La vida cabe en una tela

Revista Rolling Stone, abril de 2008

Agustín Valle

Al ritmo de un policial manso, y con el río Uruguay omnipresente, el autor de “Una noche con Sabrina Love” desenrolla la historia de un pintor solitario y su kilométrica obra existencial.

Esta nouvelle sería un cuento largo en tanto se lee de una sentada, pero contiene “la vida entera de un hombre”, la historia de una familia y un retrato de flora, fauna y costumbres del Litoral. En realidad, todo eso está dentro de una pintura dentro del libro: Pedro Mairal inventó un pintor y su obra, a los que uno arde en deseos por conocer. De movida está muerto. Se hace conocido por su hijo, quien vuelve al pueblo iniciando una búsqueda con ritmo de policial manso mientras relata la historia del padre y su fruto artístico.

A los 9 años, Juan Salvatierra quedó mudo tras accidentarse cabalgando por un palmeral cerca del río Uruguay. Sin voz, comenzó a dibujar aquello a lo que quería referirse; su expresividad devino pictórica y se enamoró del acto de pintar, aunque se mantuvo hasta el final lejos de la pintura entendida como institución. A los 20, quemó toda su obra y comenzó una práctica cotidiana que resultaría el trabajo más monumental de su género: una tela de casi cuatro kilómetros de largo, con retratos que se suceden en continuidad y representan su mundo con una dinámica integradora ininterrumpida.

La escena de una fiesta, por ejemplo, transcurre entre baile, sexo, peleas y va transformándose en la escena de una batalla; y en otro trecho, llegamos a ver (Mairal nos hace verlas) que las cosas comienzan a torcerse, las personas y los árboles y la lluvia aparecen inclinados hacia delante, como si el tiempo y el espacio se hubieran desquiciado, hasta que, sin mediar brusquedad alguna, lo de arriba está abajo y lo de abajo arriba: el mundo al revés.

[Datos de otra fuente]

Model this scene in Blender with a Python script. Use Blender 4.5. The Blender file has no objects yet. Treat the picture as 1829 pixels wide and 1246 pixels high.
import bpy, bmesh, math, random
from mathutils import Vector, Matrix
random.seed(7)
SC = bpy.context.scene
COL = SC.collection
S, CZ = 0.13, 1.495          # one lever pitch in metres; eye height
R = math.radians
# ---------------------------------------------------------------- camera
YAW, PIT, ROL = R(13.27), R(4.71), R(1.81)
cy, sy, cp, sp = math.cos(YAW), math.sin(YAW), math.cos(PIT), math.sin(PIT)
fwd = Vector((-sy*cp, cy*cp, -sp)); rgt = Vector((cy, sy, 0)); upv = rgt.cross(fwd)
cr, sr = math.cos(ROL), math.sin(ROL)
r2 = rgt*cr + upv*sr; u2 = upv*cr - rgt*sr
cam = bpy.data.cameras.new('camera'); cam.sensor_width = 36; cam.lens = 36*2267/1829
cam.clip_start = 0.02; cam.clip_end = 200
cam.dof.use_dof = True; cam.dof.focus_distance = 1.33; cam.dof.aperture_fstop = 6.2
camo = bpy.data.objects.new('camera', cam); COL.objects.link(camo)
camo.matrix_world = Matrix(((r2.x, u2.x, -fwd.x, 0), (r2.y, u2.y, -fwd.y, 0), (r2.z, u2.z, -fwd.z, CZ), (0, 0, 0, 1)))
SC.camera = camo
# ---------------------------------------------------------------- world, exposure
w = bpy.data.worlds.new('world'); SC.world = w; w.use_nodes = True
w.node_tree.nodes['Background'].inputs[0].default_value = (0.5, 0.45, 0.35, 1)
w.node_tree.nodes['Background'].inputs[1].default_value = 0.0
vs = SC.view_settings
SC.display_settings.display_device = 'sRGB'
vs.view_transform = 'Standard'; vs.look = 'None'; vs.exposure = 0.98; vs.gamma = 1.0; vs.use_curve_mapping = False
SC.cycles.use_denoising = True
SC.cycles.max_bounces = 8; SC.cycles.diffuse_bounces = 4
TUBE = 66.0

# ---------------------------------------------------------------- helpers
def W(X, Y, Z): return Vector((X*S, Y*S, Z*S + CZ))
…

A veces el arte es la figuración de una vida regida por la tarea creativa. Juan Salvatierra, por ejemplo, pintó la tela kilométrica –fluida como el río omnipresente y como la lectura del texto- cada uno de sus días, durante sesenta años, hasta morir. Convaleciente, le dijo al hijo que no le importaba el destino de su obra; había “disfrutado haciéndola”. Nunca expuso (“no necesitaba el reconocimiento”) y vivió trabajando en un “aislamiento feliz” (¿como la “orgullosa soledad” desde la que Roberto Arlt pregonaba escribir?). Si no le gustaba cómo le había salido algo, no lo corregía, “en todo caso volvía a pintarlo más adelante” (como César Aira dice que escribe). Sabía concentrarse con tal detalle en un bicho que parecía estar haciendo “los bocetos de Dios antes de la Creación”. Fabricaba los tramos de su tela “con cualquier cosa”. Y ni una vez se retrató a sí mismo, entregado a una lírica contemplativa y total del pedacito de mundo que le tocó en gracia, no contaminado por cálculo ni enrosque alguno que desperdiciara tiempo de convivencia inmediata con la maravilla de lo real o, como dice Fabián Casas, sin confundir lo esencial con lo transitorio. Juan Salvatierra encuentra el sentido de pintar –de vivir- en la práctica misma, y no necesita capitalizar su producción en la vida pública. Así, desestima la trascendencia que la obra puede otorgar a la firma, pero trasciende el sinsentido de la vida a través de la verdad autónoma de la obra.